I take pictures before beginning the journey across to Illinois. It’s so hot and I try not to think about the mile back. The sun is now in my face and much higher in the sky. I limp along trying to stay in the narrow strip of shade from the overhead girders. Thankfully there’s a little breeze, but still the sweat pours down. 

View of St. Louis and the arch through the hazy humidty.
I take my time. Instead of thinking about how I ache, I focus on the interesting features of the bridge: the holes in the pavement, the stone patterns in the tar, textures, color, and whatever. My legs cramp even more when I reach the last five spans of the bridge which are over the island. I start counting my steps to keep my mind occupied and off the hurt. It works.

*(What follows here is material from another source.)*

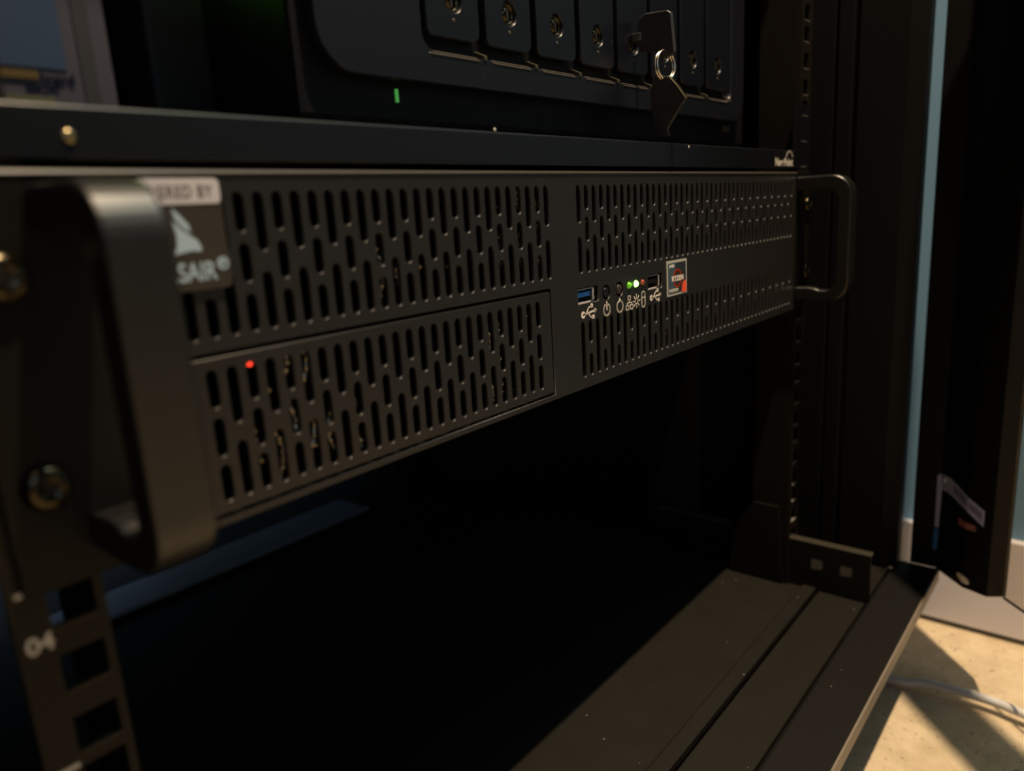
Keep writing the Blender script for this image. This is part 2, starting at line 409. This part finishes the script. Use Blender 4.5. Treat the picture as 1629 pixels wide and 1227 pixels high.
def facepatch(name, pts, material, parent, th=.3):
    """pts: (t along the 45-degree face 0..1(+), z) -> thin sheet on the face, continuing on the next face past 1"""
    PP = face_pt
    bm = bmesh.new(); f = []; g = []
    for t, z in pts:
        x, y = PP(t, -.05); f.append(bm.verts.new(Vector((x, y, z))*K)); x, y = PP(t, th); g.append(bm.verts.new(Vector((x, y, z))*K))
    bm.faces.new(f); bm.faces.new(g[::-1]); n = len(pts)
    for i in range(n): bm.faces.new((f[i], f[(i+1) % n], g[(i+1) % n], g[i]))
    bmesh.ops.recalc_face_normals(bm, faces=bm.faces)
    me = bpy.data.meshes.new(name); bm.to_mesh(me); bm.free(); return link(name, me, material, parent)
st = facestrip('warning_strip', [(-.08, -131.8), (-.02, -130.4), (.3, -129.6), (.6, -132.5), (1, -137.0), (1.65, -143.5)], [(-.08, -144), (.0, -142.2), (.25, -141.4), (.5, -142.8), (1, -147.6), (1.65, -155.0)], 'tag', door)
st['label'] = 'lilac printed strip on the door edge'
facepatch('strip_tail', [(-.08, -139), (.05, -137.5), (.02, -172), (-.07, -172)], 'tag', door, .28)
facepatch('blue_tape', [(-.08, -173.5), (.04, -173.5), (.02, -190), (-.08, -190)], 'tag_blue', door, .45)['label'] = 'blue tape'
facestrip('red_mark', [(.72, -155.2), (1.36, -156)], [(.72, -160.3), (1.36, -160)], 'red_paint', door)['label'] = 'small dull red mark'
for i in range(12):
    t = .50+i*.09; z = -134.0-i*.95
    if t > .9 and t < 1.0: continue
    facepatch('strip_print', [(t, z), (t+.055, z-.5), (t+.055, z-5.8), (t, z-5.2)], 'tag_ink', st, .42)
x, y = on_face(A_, B_, .12, .3)
lathe('rivet', [(2.2, 0), (2.2, .8), (1.2, 1.4)], (x, y, -133.2), 'sticker_pale', door, axis='Y')
ell = [(1.05+.24*math.cos(PI-PI*k/10), math.sin(PI*k/10)) for k in range(11)]
facestrip('hinge_pin', [(t, -198.4-(t-1.05)*6+2.6*q) for t, q in ell], [(t, -198.4-(t-1.05)*6-2.4*q) for t, q in ell], 'white', door, .5, 12)['label'] = 'pale round hinge pin'  # pale patch standing in for a hole onto the lit room behind

# ------------------------------------------------------------ white network cable on the carpet
tag(tube('network_cable', spline([(352, 420, -286.6), (350, 200, -286.6), (350, 40, -286.6), (346.5, -61, -285.6), (350.5, -83, -283), (351.5, -107, -281.6), (351, -127, -281), (347.5, -146, -281), (335, -220, -284), (300, -420, -286.6), (180, -620, -286.6)], 12), 3.1, 'cable_white'), 'white network cable lying on the beige carpet beside the cabinet', 'cable')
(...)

I look out over the sweltering pavement at the end of the bridge. I can see heat waves rising. Oh, my, gosh, it looks a long way to the car. One step in front of the other, I shuffle forward. I can’t wait to turn on the engine and hit the air conditioner button! 

I’m here! I did it! Oh, my, God, I did it! I walked the entire bridge and back. Success and happiness raises my spirits and I no longer feel exhausted. Wow, I can’t believe I really did it. Could this have really been a mile and back? I’ve only been gone an hour. Is it possible? 

I’m so happy at this point I decide to take a little detour down to the CoE fishing area. Part of me doesn’t want to get back out into that blistering sun, but pictures from this angle will be a nice touch to the experience. 

Shore area of the Chain of Rocks Dam, Illinois side
There are a few people here; some sitting in cars and a couple fishing. There are two huge round pilings in the ground at the edge of the river (part of the dam). I get photos and hurry back to the coolness of the air conditioning. 

Tower 2 and bend in bridge from the CoE dam/fishing area

Showing angle of dam shoring, the break in the water over the
dam, Old Chain of Rocks Bridge, and in the distance,
the New Chain of Rocks Bridge
This has been such a success I’m ready for my next adventure. Maybe I’ll take that woman’s advice and continue north on Route 3.

I did it! I did it! I did it! My mind is practically jumping around in my head.

(If you want to know more about the bridge, canal, and dam, type in Chain of Rocks Bridge on the web. I still have so many unanswered questions.)